The shift is undoubtedly a global one, but nowhere is it better showcased than in the North Sea. While those working in the region are already among the most experienced and technologically advanced in the world, a recent report from PwC and Oil & Gas UK finds that innovation and technology, collaboration between operators and the supply chain, and partnership models are crucial to the changing of the guard presently underway, especially as a number of new low carbon solutions continue to gain traction.

The report, Turning the Tide – the Transformation of the North Sea, published in November, says that fresh thinking and innovative solutions for driving performance are needed, especially after years focused on cutting costs. A supply chain that cannot sustain further tightening should focus instead on value over cost, the report suggests, though this will require operators and services firms to adjust their mindset.

Companies now believe it is critically important share their experiences of the deployment of new technologies, collaborate on developments and piloting, and engage more closely with the supply chain to reduce risk and the length of project timelines, the report found.

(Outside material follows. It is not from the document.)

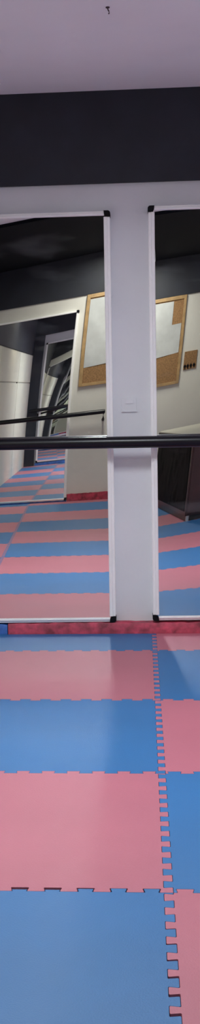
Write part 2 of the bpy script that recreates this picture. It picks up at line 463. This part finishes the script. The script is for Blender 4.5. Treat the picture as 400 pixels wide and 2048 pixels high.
# the sheet: cut away at its upper right corner and rippled
bm = bmesh.new(); n, mm = 36, 34
px0, px1, pz0, pz1 = -0.350, 0.425, 1.50, 2.245
verts = {}
for i in range(n + 1):
    for j in range(mm + 1):
        x = px0 + (px1 - px0) * i / n; z = pz0 + (pz1 - pz0) * j / mm
        zz = pz0 + (x - px0) * 0.20 if False else z
        bot = 1.495 + max(0, (x + 0.36)) * 0.07 + (0.10 if x > 0.05 else 0.0)
        z = bot + (pz1 - bot) * j / mm
        y = YB + 0.019 + 0.003 * math.sin(9 * x + 3 * z) * math.sin(7 * z - 2 * x) + 0.0015 * math.sin(23 * x + 17 * z)
        verts[i, j] = bm.verts.new((x, y, z))
for i in range(n):
    for j in range(mm):
        x = px0 + (px1 - px0) * (i + 0.5) / n; z = verts[i, j].co.z
        if x > 0.285 and z > 1.975: continue
        bm.faces.new((verts[i, j], verts[i + 1, j], verts[i + 1, j + 1], verts[i, j + 1]))
for v in [v for v in bm.verts if not v.link_faces]: bm.verts.remove(v)
ret = bmesh.ops.extrude_face_region(bm, geom=list(bm.faces))
for v in [g for g in ret['geom'] if isinstance(g, bmesh.types.BMVert)]: v.co.y += 0.0008
o = obj('paper_sheet', bm, M['paper']); smooth_by_angle(o, 40)
tag(o, 'large pale glossy sheet covering most of the cork board', 'poster')

# small cork key holder right of the board
t = thing('key_holder', 'small cork square with dark keys on the wall right of the board', 'key holder', (0.63, YB, 1.45))
box_obj('backing', (0.530, YB - 0.0005, 1.432), (0.735, YB + 0.014, 1.640), M['cork'], t, 0.003)
for kx in (0.555, 0.60, 0.65, 0.70):
    bm = bmesh.new()
    add_path(bm, [(kx, YB + 0.012, 1.49), (kx, YB + 0.03, 1.488), (kx, YB + 0.034, 1.50)], 0.003, 8)
    obj('peg', bm, M['black_plastic'], t)
for kx, hgt in ((0.555, 0.038), (0.60, 0.032), (0.65, 0.030), (0.70, 0.028)):
    bm = bmesh.new()
    bmesh.ops.create_uvsphere(bm, u_segments=16, v_segments=10, radius=0.5, matrix=Matrix.Translation((kx, YB + 0.0195, 1.473)) @ Matrix.Diagonal((0.040, 0.012, 0.032, 1)))
    add_box(bm, (kx - 0.006, YB + 0.0145, 1.473 - hgt), (kx + 0.006, YB + 0.0195, 1.468), 0.001)
    add_box(bm, (kx + 0.005, YB + 0.0145, 1.473 - hgt), (kx + 0.012, YB + 0.0195, 1.473 - hgt + 0.012), 0.001)
    o = obj('key', bm, M['black_plastic']); smooth_by_angle(o, 40)
    tag(o, 'dark key hanging from the small cork square right of the board', 'key', 'keys on the cork square')

# ------------------------------------------------------------------ dark cabinet near the camera, seen in the right mirror
CL = (0.62, 1.12)                                   # foot of its corner nearest the mirrors
ang = math.radians(8.0)
t = thing('cabinet', 'dark red-brown wooden cabinet with a pale top, reflected in the right mirror', 'cabinet', (0, 0, 0))
CW, CD, CH = 0.85, 2.6, 0.795
body = bmesh.new(); add_box(body, (0.0, -CD, 0.05), (CW, 0.0, CH - 0.035), 0.004)
parts = [obj('carcass', body, M['dark_wood'], t)]
bm = bmesh.new(); add_box(bm, (-0.015, -CD - 0.01, CH - 0.035), (CW + 0.01, 0.015, CH - 0.012), 0.004); parts.append(obj('edge_band', bm, M['black_wood'], t))
bm = bmesh.new(); add_box(bm, (-0.012, -CD - 0.008, CH - 0.012), (CW + 0.008, 0.012, CH), 0.003)
tp = obj('top', bm, M['pale_top'], t); tp['label'] = 'pale laminate top'; parts.append(tp)
bm = bmesh.new(); add_box(bm, (0.02, -CD + 0.02, 0.0), (CW - 0.02, -0.02, 0.05)); parts.append(obj('plinth', bm, M['black_wood'], t))
for fx, x0, x1 in ((0, 0.02, CW / 2 - 0.003), (1, CW / 2 + 0.003, CW - 0.02)):
    bm = bmesh.new(); add_box(bm, (x0, 0.0, 0.07), (x1, 0.018, CH - 0.05), 0.003); d = obj('door', bm, M['dark_wood'], t); parts.append(d)
    hx = x1 - 0.04 if fx == 0 else x0 + 0.04
    bm = bmesh.new(); add_path(bm, [(hx, 0.017, 0.5), (hx, 0.04, 0.5), (hx, 0.045, 0.505), (hx, 0.045, 0.595), (hx, 0.04, 0.6), (hx, 0.017, 0.6)], 0.005, 10)
    obj('handle', bm, M['steel'], d)
for fx, fy in ((0.035, -0.02), (CW - 0.035, -0.02), (0.035, -CD + 0.03), (CW - 0.035, -CD + 0.03)):
    bm = bmesh.new(); add_tube(bm, (fx, fy + 0.01, 0.0), (fx, fy + 0.01, 0.05), 0.022, 20)
    ft = obj('foot', bm, M['steel'], t); ft['label'] = 'small bright metal foot'; parts.append(ft)
# crumpled black plastic sheet taped over the side that faces the room
bm = bmesh.new(); n, mm = 46, 26; vg = {}
rnd = random.Random(3)
bumps = [(rnd.uniform(-CD, 0), rnd.uniform(0.1, CH), rnd.uniform(0.04, 0.14), rnd.uniform(0.004, 0.02), rnd.uniform(0, 3.14)) for _ in range(60)]
for i in range(n + 1):
    for j in range(mm + 1):
        y = -CD + 0.03 + (CD - 0.08) * i / n; z = 0.09 + (CH - 0.17) * j / mm
        d = 0.006
        for by, bz, s, a, th in bumps:
            p = (y - by) * math.cos(th) + (z - bz) * math.sin(th); q = -(y - by) * math.sin(th) + (z - bz) * math.cos(th)
            d += a * math.exp(-(p / s) ** 2 - (q / (s * 0.25)) ** 2)
        edge = min(1, i / 3, (n - i) / 3, j / 3, (mm - j) / 3)
        vg[i, j] = bm.verts.new((-0.002 - d * edge, y, z))
for i in range(n):
    for j in range(mm): bm.faces.new((vg[i, j], vg[i + 1, j], vg[i + 1, j + 1], vg[i, j + 1]))
ret = bmesh.ops.extrude_face_region(bm, geom=list(bm.faces))
for v in [g for g in ret['geom'] if isinstance(g, bmesh.types.BMVert)]: v.co.x -= 0.0008
sh = obj('plastic_sheet', bm, M['bag'], t, True); sh['label'] = 'crumpled black plastic covering the side'
t.location = (CL[0], CL[1], 0.0); t.rotation_euler = (0, 0, -ang)

# ------------------------------------------------------------------ lamps
def batten(label, x, y, length, m, along='y', w=0.08, added_louver=0):
    t = thing('ceiling_lamp', label, 'lamp', (x, y, ZC))
    hl, hw = length / 2, w / 2
    zc = ZC if y > 1.5 else ZC - 0.03
    def B(nm, l, ww, z0, z1, mm_, bev):
        lo = (x - ww, y - l, z0) if along == 'y' else (x - l, y - ww, z0)
        hi = (x + ww, y + l, z1) if along == 'y' else (x + l, y + ww, z1)
        return box_obj(nm, lo, hi, mm_, t, bev)
    B('housing', hl, hw, zc - 0.045, zc, M['housing'], 0.006)
    bm = bmesh.new()
    a, b = (hw - 0.008, hl - 0.02) if along == 'y' else (hl - 0.02, hw - 0.008)
    vs = [bm.verts.new((x + sx * a, y + sy * b, zc - 0.0462)) for sx, sy in ((-1, -1), (-1, 1), (1, 1), (1, -1))]
    fc = bm.faces.new(vs)
    o = obj('diffuser', bm, m, t)
    if added_louver:  # added blades that hold lamp light off the upper front wall
        bm = bmesh.new(); nb = int(length / 0.06)
        for i in range(nb + 1):
            yy = y - b + 2 * b * i / nb
            add_box(bm, (x - hw, yy - 0.001, zc - 0.0465 - added_louver), (x + hw, yy + 0.001, zc - 0.0465))
        for sx in (-1, 1): add_box(bm, (x + sx * hw - 0.001, y - hl, zc - 0.0465 - added_louver), (x + sx * hw + 0.001, y + hl, zc - 0.040))
        obj('added_louver', bm, M['added_louver'], t)
    return o
batten('long ceiling lamp in front of the mirrors', -0.115, 4.02, 0.85, M['lamp'], added_louver=0.011)
batten('added fill lamp under the black ceiling at the back', -0.115, -1.35, 1.0, M['back_fill'], w=0.07)  # added lamp, kept out of sight, to brighten the upper back wall

batten('small added warm fill lamp close to the left wall panels', -1.42, 2.3, 0.6, M['side_fill'])  # added unseen lamp that lifts the cream panels in the reflections

# ------------------------------------------------------------------ world and colour management
w = bpy.data.worlds.new('world'); SC.world = w; w.use_nodes = True
w.node_tree.nodes['Background'].inputs['Color'].default_value = (0.8, 0.82, 0.9, 1)
w.node_tree.nodes['Background'].inputs['Strength'].default_value = 0.05
SC.view_settings.view_transform = 'Standard'; SC.view_settings.look = 'None'
SC.view_settings.gamma = 1.0; SC.view_settings.use_curve_mapping = False
SC.view_settings.exposure = 0.0
cy = SC.cycles
cy.max_bounces = 14; cy.glossy_bounces = 10; cy.diffuse_bounces = 6
cy.caustics_reflective = True; cy.blur_glossy = 0.0
cy.sample_clamp_indirect = 0.0
cy.use_denoising = True; cy.denoiser = 'OPENIMAGEDENOISE'
cy.use_guiding = True; cy.use_surface_guiding = True; cy.guiding_training_samples = 64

The PwC and Oil & Gas UK report also predicts an increased focus on technological and business model innovation to drive the next wave of competitiveness given operators and service companies have perhaps cut costs as far as is sustainably possible. New ideas, such as Equinor’s Hywind Tampen project, for instance, will help deliver the energy transition. In the Norwegian sector of the North Sea, the Hywind Tampen project will see 11 floating wind turbines deployed as to replace gas turbine power for the Snorre and Gullfaks oil and gas production facilities.

Other emissions cutting solutions such as electrification of production assets and unmanned platforms are also high on the agenda, including that of Norway’s largest oilfield services company Aker Solutions (AKSO.OL), who announced in October that it aims to generate half of its revenue from renewable energy and low-carbon technologies (such as carbon capture and storage, subsea gas compression, floating wind farms, electrification, etc) by 2030.

Equinor’s Hywind Tampen project will use floating wind turbines to provide power to the Snorre and Gullfaks oil and gas production facilities.  (Image: Equinor)

A lot of hydrocarbons
In October 2019, the mega Johan Sverdrup field began production more than two months ahead of schedule and NOK 40 billion ($4.4 billion) below original estimates, thanks in part to innovative technologies and collaborative methods led by operator Equinor alongside partners Lundin, Total, Aker BP and Petoro.

The largest development in Norway for three decades, the field is expected to produce for more than 50 years, tapping expected recoverable reserves of 2.7 billion barrels of oil equivalent. Once full field production is underway, Johan Sevrdrup will be able to produce up to 660,000 barrels of oil per day at peak. Simply put, that’s a lot of hydrocarbons. But, leveraging electricity power from shore, the field has record-low CO2 emissions below 1 kilogram per barrel – demonstrating the importance of technological innovation toward the energy transition, and how the oil industry still has work to do and an important role to play.